» EXERCISE
Type again, exactly, the lines below from the start through the line that includes "iop = N('GeometryNodeInstanceOnPoints');".

» STORED DATA

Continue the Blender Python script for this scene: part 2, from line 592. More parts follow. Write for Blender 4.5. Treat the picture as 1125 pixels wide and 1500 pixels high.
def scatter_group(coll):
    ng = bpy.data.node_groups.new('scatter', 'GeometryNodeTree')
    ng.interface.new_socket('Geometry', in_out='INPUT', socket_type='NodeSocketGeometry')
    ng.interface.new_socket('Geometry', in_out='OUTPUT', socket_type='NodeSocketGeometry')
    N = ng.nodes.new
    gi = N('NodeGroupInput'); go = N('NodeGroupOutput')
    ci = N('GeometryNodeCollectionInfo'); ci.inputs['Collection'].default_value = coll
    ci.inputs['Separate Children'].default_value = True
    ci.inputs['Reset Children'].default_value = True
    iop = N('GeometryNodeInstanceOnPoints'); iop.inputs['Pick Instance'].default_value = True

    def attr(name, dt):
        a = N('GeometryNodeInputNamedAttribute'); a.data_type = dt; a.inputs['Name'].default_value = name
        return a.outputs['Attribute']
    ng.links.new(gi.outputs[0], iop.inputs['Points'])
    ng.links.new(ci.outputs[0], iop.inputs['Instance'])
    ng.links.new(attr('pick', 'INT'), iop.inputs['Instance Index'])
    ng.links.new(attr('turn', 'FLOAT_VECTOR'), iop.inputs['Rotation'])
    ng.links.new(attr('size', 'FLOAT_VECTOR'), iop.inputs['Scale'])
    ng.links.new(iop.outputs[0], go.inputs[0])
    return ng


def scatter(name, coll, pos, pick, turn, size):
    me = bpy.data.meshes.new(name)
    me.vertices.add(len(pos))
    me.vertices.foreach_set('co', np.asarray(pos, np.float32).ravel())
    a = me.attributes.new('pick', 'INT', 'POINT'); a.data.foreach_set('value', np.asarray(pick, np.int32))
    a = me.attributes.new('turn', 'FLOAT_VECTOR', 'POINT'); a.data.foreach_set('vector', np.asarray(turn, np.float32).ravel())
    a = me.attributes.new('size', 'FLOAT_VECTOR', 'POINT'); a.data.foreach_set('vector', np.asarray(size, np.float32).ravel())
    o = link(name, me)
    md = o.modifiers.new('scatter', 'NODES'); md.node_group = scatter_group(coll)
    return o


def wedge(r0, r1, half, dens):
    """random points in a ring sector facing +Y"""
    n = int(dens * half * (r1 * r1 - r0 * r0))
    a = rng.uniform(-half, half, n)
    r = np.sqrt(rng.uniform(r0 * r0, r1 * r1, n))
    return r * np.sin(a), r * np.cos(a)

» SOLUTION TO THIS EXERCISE
Continue the Blender Python script for this scene: part 2, from line 592. More parts follow. Write for Blender 4.5. Treat the picture as 1125 pixels wide and 1500 pixels high.
def scatter_group(coll):
    ng = bpy.data.node_groups.new('scatter', 'GeometryNodeTree')
    ng.interface.new_socket('Geometry', in_out='INPUT', socket_type='NodeSocketGeometry')
    ng.interface.new_socket('Geometry', in_out='OUTPUT', socket_type='NodeSocketGeometry')
    N = ng.nodes.new
    gi = N('NodeGroupInput'); go = N('NodeGroupOutput')
    ci = N('GeometryNodeCollectionInfo'); ci.inputs['Collection'].default_value = coll
    ci.inputs['Separate Children'].default_value = True
    ci.inputs['Reset Children'].default_value = True
    iop = N('GeometryNodeInstanceOnPoints'); iop.inputs['Pick Instance'].default_value = True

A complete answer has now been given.